TREUTLER - Genealogie


3. Texte zu Herkunftsorten und Landschaften


a) OBERPEILAU und GNADENFREI, Kreis Reichenbach (Eule), Schlesien

Oberpeilau und das später entstandene, dann aber bedeutendere Gnadenfrei sind der bisher bekannte Ursprungsort der Sippe Paul TREUTLER, * ca. 1790 Oberpeilau, der auch ich zugehörig bin.

Im Folgenden soll nun ein kurzer geschichtlicher Abriß zum Ort veröffentlicht werden:

Das Gnadenfrei kurz vor Ende des II. Weltkrieges war eine Landgemeinde mit ca. 6000 Einwohnern.

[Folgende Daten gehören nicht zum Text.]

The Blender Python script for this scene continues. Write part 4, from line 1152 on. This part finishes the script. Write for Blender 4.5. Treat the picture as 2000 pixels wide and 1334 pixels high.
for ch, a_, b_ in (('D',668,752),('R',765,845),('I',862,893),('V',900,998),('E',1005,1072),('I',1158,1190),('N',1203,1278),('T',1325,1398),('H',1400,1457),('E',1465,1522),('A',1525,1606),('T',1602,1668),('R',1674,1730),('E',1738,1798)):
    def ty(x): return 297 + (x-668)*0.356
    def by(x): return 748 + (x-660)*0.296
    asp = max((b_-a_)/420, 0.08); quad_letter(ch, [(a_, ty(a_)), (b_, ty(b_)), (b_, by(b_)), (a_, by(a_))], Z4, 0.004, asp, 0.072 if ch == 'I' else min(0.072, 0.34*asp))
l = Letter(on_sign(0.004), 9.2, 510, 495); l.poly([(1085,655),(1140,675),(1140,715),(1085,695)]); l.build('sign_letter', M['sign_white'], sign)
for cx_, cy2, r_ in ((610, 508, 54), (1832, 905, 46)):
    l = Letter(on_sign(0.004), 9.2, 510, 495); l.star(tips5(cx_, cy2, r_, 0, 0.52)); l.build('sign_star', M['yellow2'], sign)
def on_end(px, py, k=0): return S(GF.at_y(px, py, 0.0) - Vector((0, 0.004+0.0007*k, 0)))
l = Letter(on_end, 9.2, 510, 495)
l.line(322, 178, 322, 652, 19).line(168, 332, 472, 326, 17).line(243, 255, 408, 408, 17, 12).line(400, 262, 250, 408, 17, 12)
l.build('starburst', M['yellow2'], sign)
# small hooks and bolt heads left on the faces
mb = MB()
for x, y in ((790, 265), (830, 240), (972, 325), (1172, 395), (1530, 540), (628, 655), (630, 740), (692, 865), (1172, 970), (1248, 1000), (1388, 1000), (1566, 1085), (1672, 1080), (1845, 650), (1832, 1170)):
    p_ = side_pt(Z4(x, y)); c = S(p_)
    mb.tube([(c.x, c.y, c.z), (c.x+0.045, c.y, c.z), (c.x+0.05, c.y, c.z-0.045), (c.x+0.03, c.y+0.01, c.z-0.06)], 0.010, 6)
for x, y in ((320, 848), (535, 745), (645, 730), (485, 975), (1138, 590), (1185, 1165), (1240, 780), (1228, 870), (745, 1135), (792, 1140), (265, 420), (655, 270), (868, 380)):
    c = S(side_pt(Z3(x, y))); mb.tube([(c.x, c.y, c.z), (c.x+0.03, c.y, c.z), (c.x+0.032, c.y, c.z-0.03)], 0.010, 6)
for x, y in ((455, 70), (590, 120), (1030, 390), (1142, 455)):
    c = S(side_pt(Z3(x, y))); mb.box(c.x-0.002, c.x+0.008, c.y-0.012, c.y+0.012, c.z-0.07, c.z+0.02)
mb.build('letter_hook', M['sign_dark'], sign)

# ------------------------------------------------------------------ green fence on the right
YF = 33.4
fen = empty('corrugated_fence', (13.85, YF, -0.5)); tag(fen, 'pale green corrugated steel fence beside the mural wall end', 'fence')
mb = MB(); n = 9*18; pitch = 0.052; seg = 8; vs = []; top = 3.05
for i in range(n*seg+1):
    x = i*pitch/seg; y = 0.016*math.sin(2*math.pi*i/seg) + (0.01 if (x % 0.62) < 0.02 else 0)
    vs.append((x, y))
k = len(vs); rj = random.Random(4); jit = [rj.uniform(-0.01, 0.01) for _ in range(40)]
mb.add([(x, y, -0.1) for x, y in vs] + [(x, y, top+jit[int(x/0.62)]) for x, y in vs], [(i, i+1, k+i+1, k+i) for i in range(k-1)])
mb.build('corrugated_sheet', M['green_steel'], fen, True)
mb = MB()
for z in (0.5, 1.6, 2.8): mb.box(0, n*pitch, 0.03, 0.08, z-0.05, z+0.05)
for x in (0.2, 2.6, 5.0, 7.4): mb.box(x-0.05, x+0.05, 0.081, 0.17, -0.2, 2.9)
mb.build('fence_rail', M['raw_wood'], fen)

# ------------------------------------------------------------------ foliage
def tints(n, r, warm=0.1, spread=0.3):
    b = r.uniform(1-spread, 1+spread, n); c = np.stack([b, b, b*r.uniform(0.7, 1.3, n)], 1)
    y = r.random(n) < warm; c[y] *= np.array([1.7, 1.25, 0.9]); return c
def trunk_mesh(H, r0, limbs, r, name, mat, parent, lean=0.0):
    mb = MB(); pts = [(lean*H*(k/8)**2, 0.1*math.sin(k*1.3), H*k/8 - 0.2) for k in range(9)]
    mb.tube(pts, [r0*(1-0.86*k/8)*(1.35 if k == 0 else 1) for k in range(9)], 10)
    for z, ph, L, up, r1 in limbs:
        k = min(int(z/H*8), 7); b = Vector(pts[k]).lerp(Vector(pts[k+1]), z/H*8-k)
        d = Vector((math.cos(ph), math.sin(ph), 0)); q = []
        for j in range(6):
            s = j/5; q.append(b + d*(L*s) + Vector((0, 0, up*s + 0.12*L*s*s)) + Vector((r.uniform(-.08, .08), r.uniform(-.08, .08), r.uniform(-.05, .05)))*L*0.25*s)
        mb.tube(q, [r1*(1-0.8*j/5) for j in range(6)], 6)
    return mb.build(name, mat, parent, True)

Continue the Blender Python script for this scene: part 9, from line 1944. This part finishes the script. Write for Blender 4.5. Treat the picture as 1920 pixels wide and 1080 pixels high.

Sie liegt etwa 300 Meter über dem Meeresspiegel in den östlichen Vorbergen des Eulengebirges und gehört zum Kreis Reichenbach (Eule).
Die  Ortslage  ist außerordentlich langgestreckt und zieht sich im Peiletal etwa 6 km entlang der Landstraße von Frankenstein nach Reichenbach hin. Seine damalige Größe erreichte der Ort durch die im Jahre 1928 erfolgte Zusammenlegung der Gemeinden Gnadenfrei, Oberpeilau und Obermittelpeilau und die Eingemeindung von Schobergrund 1938.

Die Peilauer Gemeinden sind uralte Siedlungen, die ihren Namen vom Peile-Flüßchen ableiten und deren Entstehungszeit noch nicht sicher feststeht.

Gnadenfrei selbst ist eine neuzeitliche Ortsgründung unmittelbar in der Nähe von Oberpeilau. Die Gründung Gnadenfreis ist jedoch nicht in erster Linie die einer Ortschaft, als vielmehr die Gründung der Brüdergemeine Gnadenfrei. Die Brüdergemeine ist eine protestantische Glaubensrichtung, die sich auf die Herrnhuter und die Böhmischen Brüder zurückführt. Diese Vertreter des Pietismus hatten es nicht nur gegen die Katholiken schwer, sondern auch gegenüber ihren evangelischen Glaubensbrüdern. Einer der wichtigsten Vertreter dieser Richtung war Ernst Julius von Seidlitz in Oberpeilau. Er gab den Pietisten auf seinem Rittergut Oberpeilau, dem Seidlitzhof, einen neuen Mittelpunkt. Mit der Eroberung Schlesiens durch Friedrich den Großen 1740 begann auch für die ev. Pietisten eine neue Zeit. Seit 1743 besteht die Brüdergemeine Gnadenfrei. Es wurde mit der geordneten Anlage des Ortes in unmittelbarer Nähe des Gutshofes begonnen. Der Name "Gnadenfrei" entstand in Erinnerung an die Freilassung des Ortsgründers "durch menschliche und göttliche Gnade" nach einjähriger Kerkerhaft 1740. Von Seidlitz war noch kurz vor dem Siege Friedrichs wegen seines Glaubens durch die Habsburger inhaftiert worden. Gnadenfrei bestand von 1743 bis 1928 als besondere Siedlung für sich.
 


Das wiederaufgebaute Gnadenfrei nach dem Brande 1792

Die Gnadenfreier Wirtschaft war durch die, seit Jahrhunderten angesiedelte Weberei und spätere Textilindustrie geprägt. Ein weiterer wichtiger Wirtschaftszweig war die Steinindustrie mit ihren Marmor- und Natursteinwerken. Aber auch die Landwirtschaft war noch 1943 mit etwa 80 Bauernwirtschaften und 4 größeren Gütern vertreten.

Die Volksbildung war durch 4 Volksschulen, eine Hauptschule und eine Landfrauenschule gewährleistet.
 



Hauptstraße von Osten

Bis zum Kriegsende war die Rolle der Brüdergemeine ungebrochen und bestimmte mit seinen markanten Bauwerken das Gesicht des Ortes. Die gemeineeigenen Erziehungsanstalten spielten eine bedeutende Rolle. Bedeutenster Vertreter der dortigen Mädchen- und Knabeninternatsschulen war Ernst von Seydlitz, der die Anstalten von 1819-32 leitete und der Begründer der bekannten Geographie-Lehrbücher war.

Im April 1946 begann die zwangsweise Aussiedlung der deutschen Bevölkerung. Heute heißt der Ort Pilawa Gorna. Sie wurde 1956 zur stadtartigen Siedlung und erhielt 1962 das Stadtrecht. 1970 betrug die Einwohnerzahl ca. 7.500.